一方で、ライティング以外の業務も担当するため、「ひたすらに書きたい」という方には、あまり向かないかもしれません。
フリーランスのディレクターになる
ゲーム業界内での人脈や多くの実績をお持ちの方に多い働き方です。会社やプロジェクトに捉われず、さまざまな案件の上流から入っていくことができます。ただし、このポジションを目指すには、自分の名前で仕事が取れるほどの実績が必要になります。シナリオライターとしてフリーランスで活動するよりも、さらにハードルは高くなります。
ゲーム会社で演出ディレクターになる
シナリオライティングよりも、物語やキャラクターの魅せ方に興味がある方におすすめです。演出ディレクターは、物語やキャラクターをより魅力的にユーザーに届けるため、ADVパートなどの映像演出を考えるポジションです。スクリプターの演出チェックやキャラクター動きや言い回しの演出チェックを行います。シナリオライターとして培った、物語を読み込んでキャラクターを把握する能力を生かすことができるでしょう。
ただし、このポジションになると、ライティングスキルを生かす機会はあまりないかもしれません。
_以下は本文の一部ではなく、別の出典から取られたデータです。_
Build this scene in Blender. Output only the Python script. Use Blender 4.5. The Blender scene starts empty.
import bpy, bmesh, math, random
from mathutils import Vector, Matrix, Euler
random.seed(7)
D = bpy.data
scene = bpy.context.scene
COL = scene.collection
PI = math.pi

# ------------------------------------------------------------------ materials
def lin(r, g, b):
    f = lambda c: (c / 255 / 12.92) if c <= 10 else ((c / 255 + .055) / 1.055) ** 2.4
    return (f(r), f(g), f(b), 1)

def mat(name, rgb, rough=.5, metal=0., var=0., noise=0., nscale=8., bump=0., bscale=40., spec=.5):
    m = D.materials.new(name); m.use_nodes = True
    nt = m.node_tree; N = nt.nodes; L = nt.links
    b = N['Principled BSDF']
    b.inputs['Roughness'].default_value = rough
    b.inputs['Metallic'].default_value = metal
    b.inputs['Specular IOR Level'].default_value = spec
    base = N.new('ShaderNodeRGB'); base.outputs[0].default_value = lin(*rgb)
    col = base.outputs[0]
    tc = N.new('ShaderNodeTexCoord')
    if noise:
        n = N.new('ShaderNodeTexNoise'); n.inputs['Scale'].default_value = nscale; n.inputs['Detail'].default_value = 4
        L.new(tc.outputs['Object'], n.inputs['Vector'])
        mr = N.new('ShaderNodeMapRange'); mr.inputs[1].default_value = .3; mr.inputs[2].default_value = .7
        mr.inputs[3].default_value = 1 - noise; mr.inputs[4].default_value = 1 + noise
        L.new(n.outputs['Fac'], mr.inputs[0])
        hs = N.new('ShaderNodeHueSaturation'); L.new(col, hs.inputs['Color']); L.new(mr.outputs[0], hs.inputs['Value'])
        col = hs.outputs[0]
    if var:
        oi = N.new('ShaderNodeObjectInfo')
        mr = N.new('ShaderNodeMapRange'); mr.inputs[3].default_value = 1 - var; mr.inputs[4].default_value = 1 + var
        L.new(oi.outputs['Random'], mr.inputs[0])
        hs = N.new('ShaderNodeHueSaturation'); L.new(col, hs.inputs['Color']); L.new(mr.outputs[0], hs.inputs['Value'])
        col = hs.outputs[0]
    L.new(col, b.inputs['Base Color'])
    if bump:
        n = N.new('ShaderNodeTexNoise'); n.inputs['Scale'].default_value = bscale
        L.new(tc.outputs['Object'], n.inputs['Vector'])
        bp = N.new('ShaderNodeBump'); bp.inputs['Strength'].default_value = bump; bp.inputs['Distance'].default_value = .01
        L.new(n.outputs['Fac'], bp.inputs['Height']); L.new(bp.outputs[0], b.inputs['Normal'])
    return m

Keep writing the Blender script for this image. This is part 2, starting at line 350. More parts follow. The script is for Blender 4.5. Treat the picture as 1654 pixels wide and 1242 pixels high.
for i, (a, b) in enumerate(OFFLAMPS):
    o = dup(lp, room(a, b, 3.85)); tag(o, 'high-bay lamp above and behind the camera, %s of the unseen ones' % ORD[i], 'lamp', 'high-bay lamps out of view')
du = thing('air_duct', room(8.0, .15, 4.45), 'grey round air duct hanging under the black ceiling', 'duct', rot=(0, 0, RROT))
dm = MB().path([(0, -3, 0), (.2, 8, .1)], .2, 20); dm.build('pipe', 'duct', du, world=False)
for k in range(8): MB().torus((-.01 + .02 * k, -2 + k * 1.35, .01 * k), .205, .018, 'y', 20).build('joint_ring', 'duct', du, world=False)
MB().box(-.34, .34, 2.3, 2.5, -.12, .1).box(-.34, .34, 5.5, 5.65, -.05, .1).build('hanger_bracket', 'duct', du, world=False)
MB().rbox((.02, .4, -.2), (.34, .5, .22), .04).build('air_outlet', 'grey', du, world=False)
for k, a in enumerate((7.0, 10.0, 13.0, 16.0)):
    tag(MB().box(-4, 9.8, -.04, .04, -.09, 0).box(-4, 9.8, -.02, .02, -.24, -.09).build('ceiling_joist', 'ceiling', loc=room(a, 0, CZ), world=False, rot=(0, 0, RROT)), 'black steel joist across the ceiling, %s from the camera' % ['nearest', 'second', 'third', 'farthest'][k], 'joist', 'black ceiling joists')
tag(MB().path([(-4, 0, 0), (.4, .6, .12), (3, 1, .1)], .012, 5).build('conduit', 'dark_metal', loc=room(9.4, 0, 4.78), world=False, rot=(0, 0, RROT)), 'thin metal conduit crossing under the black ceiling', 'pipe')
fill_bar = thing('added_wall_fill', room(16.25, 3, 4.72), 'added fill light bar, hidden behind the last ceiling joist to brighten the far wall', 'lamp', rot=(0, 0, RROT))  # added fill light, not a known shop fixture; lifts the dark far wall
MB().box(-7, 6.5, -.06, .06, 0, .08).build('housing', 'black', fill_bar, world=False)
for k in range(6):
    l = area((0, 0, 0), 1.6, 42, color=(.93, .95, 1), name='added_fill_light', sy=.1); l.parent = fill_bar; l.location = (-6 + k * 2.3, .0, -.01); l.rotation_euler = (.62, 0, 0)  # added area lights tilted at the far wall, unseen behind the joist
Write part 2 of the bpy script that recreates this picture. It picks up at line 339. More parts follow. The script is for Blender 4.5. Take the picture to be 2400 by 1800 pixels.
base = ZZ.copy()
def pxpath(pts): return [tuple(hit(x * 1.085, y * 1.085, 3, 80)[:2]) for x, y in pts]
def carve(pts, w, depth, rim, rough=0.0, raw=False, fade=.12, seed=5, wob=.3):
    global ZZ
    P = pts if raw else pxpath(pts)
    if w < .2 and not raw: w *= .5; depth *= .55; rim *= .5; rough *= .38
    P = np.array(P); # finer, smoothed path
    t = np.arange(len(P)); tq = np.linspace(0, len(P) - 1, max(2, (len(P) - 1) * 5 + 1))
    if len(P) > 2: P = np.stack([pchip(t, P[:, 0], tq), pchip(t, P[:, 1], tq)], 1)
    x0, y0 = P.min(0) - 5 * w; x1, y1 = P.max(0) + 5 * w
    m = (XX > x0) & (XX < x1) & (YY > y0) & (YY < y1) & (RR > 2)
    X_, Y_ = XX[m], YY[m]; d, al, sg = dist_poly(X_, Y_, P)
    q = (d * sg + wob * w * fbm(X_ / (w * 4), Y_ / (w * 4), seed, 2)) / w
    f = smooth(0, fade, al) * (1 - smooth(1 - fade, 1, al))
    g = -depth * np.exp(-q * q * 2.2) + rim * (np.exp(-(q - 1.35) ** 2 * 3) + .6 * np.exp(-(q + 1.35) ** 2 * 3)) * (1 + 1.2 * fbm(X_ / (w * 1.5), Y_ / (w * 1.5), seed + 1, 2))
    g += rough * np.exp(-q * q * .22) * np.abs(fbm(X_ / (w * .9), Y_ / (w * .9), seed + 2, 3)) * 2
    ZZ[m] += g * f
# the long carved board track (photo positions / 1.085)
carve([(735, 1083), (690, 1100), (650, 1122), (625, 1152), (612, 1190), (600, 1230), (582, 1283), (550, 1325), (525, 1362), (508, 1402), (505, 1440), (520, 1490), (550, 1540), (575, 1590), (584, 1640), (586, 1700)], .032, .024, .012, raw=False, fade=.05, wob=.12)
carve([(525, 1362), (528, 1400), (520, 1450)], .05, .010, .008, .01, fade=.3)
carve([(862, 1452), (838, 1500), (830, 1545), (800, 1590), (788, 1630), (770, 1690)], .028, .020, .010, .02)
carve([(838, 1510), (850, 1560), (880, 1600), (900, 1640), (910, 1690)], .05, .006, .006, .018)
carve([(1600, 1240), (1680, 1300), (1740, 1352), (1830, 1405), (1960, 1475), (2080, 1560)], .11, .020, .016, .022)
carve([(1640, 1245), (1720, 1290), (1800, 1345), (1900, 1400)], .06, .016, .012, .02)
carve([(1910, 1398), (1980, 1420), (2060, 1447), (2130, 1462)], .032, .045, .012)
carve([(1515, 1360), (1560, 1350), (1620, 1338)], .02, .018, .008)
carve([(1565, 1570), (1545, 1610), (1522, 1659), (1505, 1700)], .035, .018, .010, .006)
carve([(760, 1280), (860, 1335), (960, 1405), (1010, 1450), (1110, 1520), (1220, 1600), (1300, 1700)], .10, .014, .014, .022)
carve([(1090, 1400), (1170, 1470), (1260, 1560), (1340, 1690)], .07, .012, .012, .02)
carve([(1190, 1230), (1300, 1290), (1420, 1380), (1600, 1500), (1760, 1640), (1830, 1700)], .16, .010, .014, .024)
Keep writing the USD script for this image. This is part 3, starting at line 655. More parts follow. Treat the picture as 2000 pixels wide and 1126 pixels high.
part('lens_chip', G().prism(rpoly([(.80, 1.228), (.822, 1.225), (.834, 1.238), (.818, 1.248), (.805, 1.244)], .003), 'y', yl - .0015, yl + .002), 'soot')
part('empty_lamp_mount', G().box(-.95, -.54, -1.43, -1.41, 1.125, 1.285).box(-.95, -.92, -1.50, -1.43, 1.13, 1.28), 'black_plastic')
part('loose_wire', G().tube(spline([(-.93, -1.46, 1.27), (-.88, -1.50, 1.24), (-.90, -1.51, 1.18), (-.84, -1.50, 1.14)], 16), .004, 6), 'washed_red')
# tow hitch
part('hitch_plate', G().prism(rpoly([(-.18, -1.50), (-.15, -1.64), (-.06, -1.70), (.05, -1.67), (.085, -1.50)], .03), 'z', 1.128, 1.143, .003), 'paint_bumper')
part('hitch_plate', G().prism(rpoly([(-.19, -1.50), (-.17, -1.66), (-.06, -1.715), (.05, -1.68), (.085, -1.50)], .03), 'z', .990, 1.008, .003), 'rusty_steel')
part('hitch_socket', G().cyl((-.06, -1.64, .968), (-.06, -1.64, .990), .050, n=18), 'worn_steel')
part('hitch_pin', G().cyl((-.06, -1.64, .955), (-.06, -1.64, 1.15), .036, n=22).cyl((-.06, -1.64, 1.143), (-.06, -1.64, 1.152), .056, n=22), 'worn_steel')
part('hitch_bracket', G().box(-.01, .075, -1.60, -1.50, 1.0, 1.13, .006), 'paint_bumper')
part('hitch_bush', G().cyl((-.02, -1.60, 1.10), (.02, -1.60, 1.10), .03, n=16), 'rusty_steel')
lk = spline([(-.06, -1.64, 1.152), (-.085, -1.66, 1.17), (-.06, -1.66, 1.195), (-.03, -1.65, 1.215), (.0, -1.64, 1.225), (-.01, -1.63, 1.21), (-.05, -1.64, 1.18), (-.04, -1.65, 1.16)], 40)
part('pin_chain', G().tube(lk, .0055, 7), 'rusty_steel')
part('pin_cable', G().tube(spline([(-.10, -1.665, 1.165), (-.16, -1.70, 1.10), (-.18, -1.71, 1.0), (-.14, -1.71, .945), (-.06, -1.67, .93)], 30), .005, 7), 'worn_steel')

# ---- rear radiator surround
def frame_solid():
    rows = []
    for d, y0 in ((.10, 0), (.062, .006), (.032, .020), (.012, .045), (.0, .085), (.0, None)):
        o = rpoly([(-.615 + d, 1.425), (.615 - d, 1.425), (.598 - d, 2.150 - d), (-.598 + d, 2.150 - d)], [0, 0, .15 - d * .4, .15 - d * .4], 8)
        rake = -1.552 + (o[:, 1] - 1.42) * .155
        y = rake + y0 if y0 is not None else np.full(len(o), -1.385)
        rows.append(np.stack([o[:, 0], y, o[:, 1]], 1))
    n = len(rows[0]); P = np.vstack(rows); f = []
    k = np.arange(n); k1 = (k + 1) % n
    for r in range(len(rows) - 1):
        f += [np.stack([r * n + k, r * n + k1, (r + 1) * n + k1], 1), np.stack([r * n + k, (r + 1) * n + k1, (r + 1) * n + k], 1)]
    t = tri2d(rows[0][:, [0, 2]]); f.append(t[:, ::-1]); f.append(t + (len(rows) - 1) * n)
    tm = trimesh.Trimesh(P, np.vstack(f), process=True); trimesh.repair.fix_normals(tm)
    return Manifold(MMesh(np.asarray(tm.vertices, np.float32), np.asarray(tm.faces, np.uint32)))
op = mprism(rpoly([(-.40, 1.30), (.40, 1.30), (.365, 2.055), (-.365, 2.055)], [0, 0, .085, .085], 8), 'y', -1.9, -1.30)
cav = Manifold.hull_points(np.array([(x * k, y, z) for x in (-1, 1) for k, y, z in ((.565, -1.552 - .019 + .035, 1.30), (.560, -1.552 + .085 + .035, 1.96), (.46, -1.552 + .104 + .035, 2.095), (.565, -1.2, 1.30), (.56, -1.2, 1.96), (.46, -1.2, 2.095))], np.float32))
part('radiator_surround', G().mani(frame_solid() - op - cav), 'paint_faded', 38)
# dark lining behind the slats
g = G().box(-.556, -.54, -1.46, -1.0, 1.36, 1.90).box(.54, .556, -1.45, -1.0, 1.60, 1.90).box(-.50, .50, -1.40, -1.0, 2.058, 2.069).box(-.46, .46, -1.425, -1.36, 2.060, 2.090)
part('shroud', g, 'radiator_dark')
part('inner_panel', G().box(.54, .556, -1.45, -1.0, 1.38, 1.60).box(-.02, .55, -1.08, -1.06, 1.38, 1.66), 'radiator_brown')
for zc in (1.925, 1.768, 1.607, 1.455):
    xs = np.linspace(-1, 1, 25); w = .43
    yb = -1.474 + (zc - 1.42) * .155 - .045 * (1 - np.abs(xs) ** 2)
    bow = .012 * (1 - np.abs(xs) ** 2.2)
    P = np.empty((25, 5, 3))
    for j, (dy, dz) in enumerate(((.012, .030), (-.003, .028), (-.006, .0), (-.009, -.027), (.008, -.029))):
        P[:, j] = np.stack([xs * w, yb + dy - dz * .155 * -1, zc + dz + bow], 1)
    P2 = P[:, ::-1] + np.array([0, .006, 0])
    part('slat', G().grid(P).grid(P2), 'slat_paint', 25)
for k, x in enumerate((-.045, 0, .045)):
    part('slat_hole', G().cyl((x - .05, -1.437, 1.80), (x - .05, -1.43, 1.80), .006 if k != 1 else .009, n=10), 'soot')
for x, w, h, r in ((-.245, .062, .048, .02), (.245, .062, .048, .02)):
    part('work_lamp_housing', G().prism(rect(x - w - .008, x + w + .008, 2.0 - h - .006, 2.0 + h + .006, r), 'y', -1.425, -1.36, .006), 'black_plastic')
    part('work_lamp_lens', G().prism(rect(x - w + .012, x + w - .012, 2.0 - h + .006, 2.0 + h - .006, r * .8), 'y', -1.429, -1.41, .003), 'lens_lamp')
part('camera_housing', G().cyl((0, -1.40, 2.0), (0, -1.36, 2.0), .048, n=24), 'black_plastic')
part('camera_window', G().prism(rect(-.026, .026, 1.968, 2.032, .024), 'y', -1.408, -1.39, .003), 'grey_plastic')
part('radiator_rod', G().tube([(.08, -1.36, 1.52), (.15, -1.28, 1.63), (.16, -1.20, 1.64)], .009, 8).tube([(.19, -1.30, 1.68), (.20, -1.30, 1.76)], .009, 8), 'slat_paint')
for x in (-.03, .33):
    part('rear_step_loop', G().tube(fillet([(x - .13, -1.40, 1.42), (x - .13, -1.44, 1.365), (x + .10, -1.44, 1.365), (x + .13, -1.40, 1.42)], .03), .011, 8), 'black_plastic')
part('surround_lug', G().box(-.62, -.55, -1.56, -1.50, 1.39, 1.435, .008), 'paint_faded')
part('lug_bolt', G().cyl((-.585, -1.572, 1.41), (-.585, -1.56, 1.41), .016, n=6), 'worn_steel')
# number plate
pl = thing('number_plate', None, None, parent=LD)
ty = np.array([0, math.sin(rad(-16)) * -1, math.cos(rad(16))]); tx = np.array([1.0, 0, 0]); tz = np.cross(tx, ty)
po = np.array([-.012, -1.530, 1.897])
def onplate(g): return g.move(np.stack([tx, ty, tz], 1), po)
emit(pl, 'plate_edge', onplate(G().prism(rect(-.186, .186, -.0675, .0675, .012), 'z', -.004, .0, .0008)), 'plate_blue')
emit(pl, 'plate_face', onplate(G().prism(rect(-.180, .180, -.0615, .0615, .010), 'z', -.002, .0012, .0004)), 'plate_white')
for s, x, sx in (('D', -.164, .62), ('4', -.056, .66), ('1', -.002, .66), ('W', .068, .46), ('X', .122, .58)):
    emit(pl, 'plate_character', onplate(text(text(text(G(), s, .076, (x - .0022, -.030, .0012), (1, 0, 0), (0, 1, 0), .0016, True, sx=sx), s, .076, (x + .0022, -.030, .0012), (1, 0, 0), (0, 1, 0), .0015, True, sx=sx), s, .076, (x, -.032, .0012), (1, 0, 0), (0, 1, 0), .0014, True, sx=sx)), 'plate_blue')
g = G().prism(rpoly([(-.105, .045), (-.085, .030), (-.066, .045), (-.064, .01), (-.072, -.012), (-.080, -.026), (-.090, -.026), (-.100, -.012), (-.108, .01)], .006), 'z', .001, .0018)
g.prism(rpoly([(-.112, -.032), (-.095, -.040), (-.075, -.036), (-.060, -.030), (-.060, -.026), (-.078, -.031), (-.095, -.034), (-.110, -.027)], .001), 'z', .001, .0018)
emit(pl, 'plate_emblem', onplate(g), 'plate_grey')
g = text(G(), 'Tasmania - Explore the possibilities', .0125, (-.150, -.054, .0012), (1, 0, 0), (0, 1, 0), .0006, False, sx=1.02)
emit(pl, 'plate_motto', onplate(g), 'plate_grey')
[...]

また、映像やゲームの知識が求められることもあるため、小説など文字作品以外のインプットも必要になるでしょう。
ゲーム会社でシナリオ部門の統括マネージャーになる
プレイヤーとしては現場から離れ、ゲーム会社でシナリオライターをマネジメントする統括マネージャーになるというキャリアパスです。メンバーマネジメントなどに興味のある方に向いているでしょう。シナリオライター出身者がマネジメントすることで、ライターの立場に立ったマネジメントが可能になります。
また、よりよいライターを採用することでシナリオチームを強化することができ、そういった角度から作品を支えることができます。
まとめ
7つの例を挙げましたが、あくまでゲームシナリオライターのキャリアパスの一部です。ひとくちに「ゲームシナリオライター」といってもキャリアパスはさまざまです。
今、ゲームシナリオライターとして働いているなかで、自分の得意な分野を見つけ、また自分の向きたい方向を把握することで、自分に合ったキャリアを築いていきましょう。